Bridget (Blake Lively), the soccer player, is on an archeological dig in Turkey. Lena (Alexis Bledel), the art student, is taking a figure-drawing class and having a crush on the nude model, Leo (Jesse Williams), while recovering from the devastating news that the Greek boy she met in the last film, Kostos (Michael Rady), has married someone else. Tibby (Amber Tamblyn), the would-be filmmaker and rebel girl, is working at a video store and freaking out because she had sex with her boyfriend Brian (Leonardo Nam) and now thinks she might be pregnant. And Carmen (America Ferrera), the theater techie and our narrator, is at a theater workshop in Vermont, where the handsome British actor Ian (Tom Wisdom) goads her into auditioning for an acting role.

So everyone has their meet-cute stories and their romantic entanglements except for Bridget, whose quarter of the film is somber and dull. Her mother has died and she wants to reconnect with her grandmother (Blythe Danner), who talks like Blanche on “The Golden Girls” and has been sending Bridget letters that have been intercepted by her father. The movie does not explain why he did this, or why Bridget is so interested in her grandmother. It must have been mentioned in the last film, or maybe we’re just supposed to know from reading the books. At any rate, yawn. You could cut Bridget out of the movie altogether for all I care.
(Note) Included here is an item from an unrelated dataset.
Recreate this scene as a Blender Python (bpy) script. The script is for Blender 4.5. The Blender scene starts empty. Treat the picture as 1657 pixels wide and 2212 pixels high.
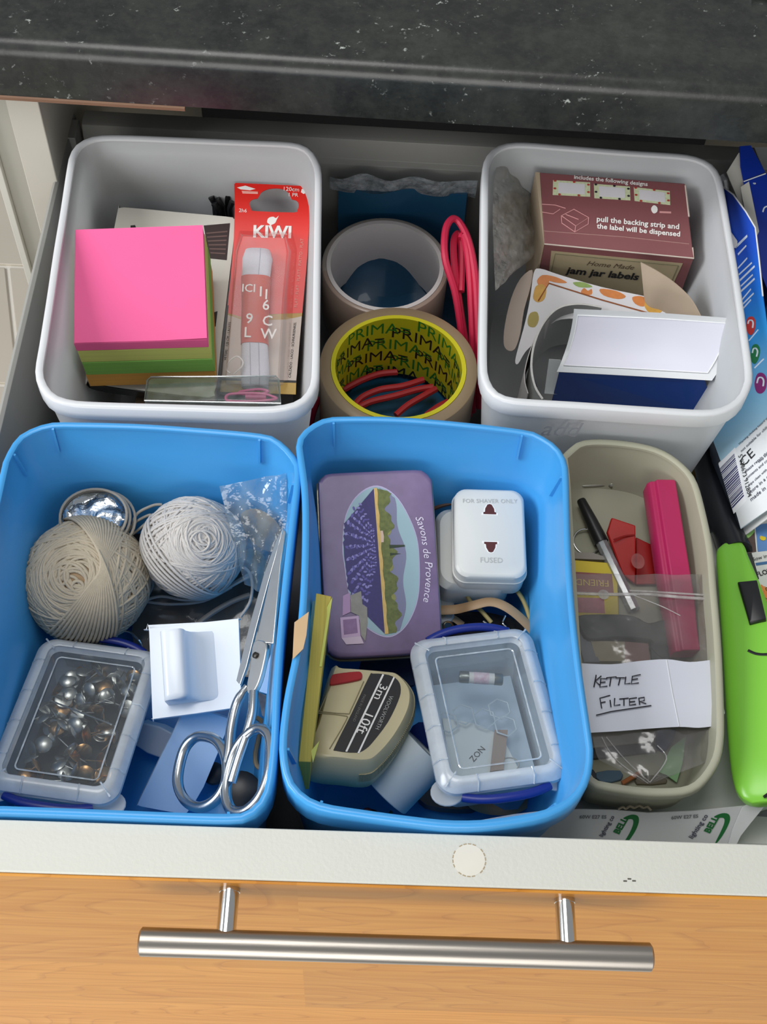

Then there’s Carmen, who gets a lead in the play after an audition that consists, literally, of reading one line of dialogue. Her friend and roommate, Julia (Rachel Nichols), a serious actress, is jealous of this and of Carmen’s interaction with Ian. (Note: When you see a British character named Ian, you think, “Shouldn’t he be named Nigel? Isn’t Nigel the default setting for all British characters in unimaginative screenplays?” But don’t worry — there’s a Nigel in this movie, too, so all the generic bases are covered.) Julia gets petty and back-stabby. Et cetera.

The four Sisterhood girls go through the expected low-impact adolescent angst with boyfriends and relationship drama and so forth, occasionally keeping in touch with one another but mostly drifting apart. But they are reunited in the end, just in time for an unnecessary and lengthy tangent involving Lena and the Greek guy and the pants.

In my review of the first “Sisterhood,” I wrote: “Where the film struggles a bit is in the end, when it obsessively goes around and wraps up every loose end, including minor ones where the audience’s guess at how it would end was probably adequate. The consequence of this is that the film wears out its welcome, going on for at least 15 minutes more than it needs to.” Well, it’s as if someone heard my complaint and said, “You think the first movie was too long? I’ll show you too long!” The sequel, directed this time by Sanaa Hamri (“Something New”) but again written by Elizabeth Chandler, feels like it’s ending at about the 95-minute mark before introducing that Greek subplot and dragging us along with it.

For fans of the books and the first movie, perhaps it’s a delight to spend as much time as possible with these characters. But it’s unwise for a filmmaker to assume people are already emotionally attached. Like “Sex and the City,” this one is strictly for the already-converted.

C+ (1 hr., 57 min.; PG-13, a little mild sexuality, a little mild profanity.)